* begin *

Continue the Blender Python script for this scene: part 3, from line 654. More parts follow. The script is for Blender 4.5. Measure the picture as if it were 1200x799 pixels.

* end *
* begin *

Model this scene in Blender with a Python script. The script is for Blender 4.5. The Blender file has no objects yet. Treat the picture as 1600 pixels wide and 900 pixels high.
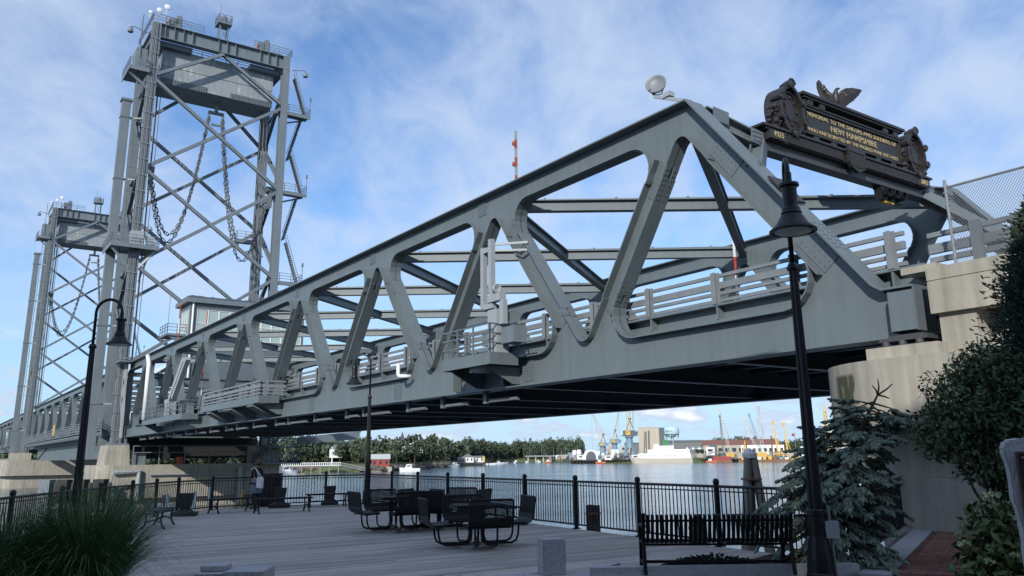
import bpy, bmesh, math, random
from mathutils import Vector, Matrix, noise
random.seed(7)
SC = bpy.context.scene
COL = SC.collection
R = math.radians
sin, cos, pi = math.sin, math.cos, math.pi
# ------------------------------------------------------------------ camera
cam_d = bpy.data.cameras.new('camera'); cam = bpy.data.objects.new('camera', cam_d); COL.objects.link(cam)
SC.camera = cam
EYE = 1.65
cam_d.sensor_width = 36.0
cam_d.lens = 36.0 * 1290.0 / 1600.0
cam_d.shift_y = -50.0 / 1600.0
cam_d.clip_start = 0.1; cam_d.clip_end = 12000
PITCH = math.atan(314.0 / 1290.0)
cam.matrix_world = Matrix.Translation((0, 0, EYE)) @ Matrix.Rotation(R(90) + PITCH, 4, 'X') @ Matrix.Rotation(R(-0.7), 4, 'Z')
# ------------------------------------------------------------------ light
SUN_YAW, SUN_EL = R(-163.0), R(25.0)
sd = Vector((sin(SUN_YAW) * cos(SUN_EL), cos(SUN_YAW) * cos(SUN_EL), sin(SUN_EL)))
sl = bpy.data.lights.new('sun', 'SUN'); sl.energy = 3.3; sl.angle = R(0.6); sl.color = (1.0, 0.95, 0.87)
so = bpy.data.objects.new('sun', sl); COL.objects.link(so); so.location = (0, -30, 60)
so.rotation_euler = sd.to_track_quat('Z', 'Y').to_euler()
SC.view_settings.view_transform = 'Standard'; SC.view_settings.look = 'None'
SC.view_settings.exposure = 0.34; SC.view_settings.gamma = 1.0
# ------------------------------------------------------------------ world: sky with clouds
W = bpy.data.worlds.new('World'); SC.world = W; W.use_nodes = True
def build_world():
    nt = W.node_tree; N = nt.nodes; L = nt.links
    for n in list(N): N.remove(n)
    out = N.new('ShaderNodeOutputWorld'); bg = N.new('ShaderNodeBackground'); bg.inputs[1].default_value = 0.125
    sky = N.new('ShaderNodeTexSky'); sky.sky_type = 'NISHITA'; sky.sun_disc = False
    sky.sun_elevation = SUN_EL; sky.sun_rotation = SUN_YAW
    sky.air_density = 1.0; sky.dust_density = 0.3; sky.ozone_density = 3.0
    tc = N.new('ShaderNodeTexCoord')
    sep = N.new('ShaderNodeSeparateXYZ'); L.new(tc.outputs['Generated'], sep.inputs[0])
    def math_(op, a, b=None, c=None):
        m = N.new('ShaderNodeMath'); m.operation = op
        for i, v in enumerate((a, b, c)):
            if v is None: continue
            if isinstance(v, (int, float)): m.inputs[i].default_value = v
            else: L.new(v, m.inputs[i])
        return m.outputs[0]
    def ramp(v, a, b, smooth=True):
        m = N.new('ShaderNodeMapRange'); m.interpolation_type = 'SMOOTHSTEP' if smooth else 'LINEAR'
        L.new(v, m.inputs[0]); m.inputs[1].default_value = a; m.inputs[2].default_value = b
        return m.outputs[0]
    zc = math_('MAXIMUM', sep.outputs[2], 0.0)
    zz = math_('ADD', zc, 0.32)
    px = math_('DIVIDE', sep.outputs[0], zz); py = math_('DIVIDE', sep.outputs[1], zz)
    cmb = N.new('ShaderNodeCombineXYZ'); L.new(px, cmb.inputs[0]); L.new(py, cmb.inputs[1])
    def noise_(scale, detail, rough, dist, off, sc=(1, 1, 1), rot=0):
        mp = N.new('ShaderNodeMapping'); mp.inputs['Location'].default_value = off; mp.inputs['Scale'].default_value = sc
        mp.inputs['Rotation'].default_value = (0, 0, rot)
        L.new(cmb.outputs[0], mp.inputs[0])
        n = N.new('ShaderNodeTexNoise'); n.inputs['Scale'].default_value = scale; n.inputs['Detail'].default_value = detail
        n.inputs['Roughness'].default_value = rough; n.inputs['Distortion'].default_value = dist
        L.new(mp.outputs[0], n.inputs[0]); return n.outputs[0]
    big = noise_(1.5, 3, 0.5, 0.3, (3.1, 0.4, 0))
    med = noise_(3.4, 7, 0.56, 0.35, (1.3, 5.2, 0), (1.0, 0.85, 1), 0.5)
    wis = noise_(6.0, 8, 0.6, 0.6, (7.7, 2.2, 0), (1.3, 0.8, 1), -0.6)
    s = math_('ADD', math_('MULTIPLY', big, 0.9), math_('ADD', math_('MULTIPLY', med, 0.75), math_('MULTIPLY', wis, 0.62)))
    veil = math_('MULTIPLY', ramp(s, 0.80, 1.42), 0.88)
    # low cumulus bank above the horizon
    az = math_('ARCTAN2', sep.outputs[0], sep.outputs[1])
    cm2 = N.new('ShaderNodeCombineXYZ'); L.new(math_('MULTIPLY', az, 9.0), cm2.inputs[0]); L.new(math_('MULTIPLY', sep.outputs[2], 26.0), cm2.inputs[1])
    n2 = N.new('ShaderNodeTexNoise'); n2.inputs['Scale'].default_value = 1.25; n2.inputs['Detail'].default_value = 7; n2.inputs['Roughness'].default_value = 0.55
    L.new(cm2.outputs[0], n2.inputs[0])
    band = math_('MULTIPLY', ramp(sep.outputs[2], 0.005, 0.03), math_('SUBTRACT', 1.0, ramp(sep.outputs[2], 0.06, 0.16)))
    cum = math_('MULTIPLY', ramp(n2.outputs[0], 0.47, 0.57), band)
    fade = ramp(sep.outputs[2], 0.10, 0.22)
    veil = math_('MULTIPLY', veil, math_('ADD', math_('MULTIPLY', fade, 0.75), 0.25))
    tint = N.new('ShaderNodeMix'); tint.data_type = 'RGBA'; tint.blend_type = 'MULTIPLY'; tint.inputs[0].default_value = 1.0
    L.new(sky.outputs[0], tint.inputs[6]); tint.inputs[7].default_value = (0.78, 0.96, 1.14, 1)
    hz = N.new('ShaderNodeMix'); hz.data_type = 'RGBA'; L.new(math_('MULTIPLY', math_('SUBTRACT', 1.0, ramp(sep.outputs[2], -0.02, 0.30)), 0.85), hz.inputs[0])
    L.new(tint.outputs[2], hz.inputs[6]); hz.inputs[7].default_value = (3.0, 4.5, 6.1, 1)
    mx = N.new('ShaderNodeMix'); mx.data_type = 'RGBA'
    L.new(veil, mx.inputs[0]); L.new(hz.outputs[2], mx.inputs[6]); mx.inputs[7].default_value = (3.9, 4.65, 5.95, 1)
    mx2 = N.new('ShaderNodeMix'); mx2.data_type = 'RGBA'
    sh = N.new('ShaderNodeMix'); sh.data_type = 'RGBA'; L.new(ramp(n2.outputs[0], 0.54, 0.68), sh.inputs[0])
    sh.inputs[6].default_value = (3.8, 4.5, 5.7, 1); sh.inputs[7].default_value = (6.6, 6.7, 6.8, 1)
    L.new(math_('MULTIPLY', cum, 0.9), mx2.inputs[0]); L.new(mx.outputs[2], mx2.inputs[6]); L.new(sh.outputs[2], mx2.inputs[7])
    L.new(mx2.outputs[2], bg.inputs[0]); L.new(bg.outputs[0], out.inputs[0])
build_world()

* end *

• [Description of the task]: Go through the material above and count the lines that contain "this"; give that number alone.

• [Finished answer]: 2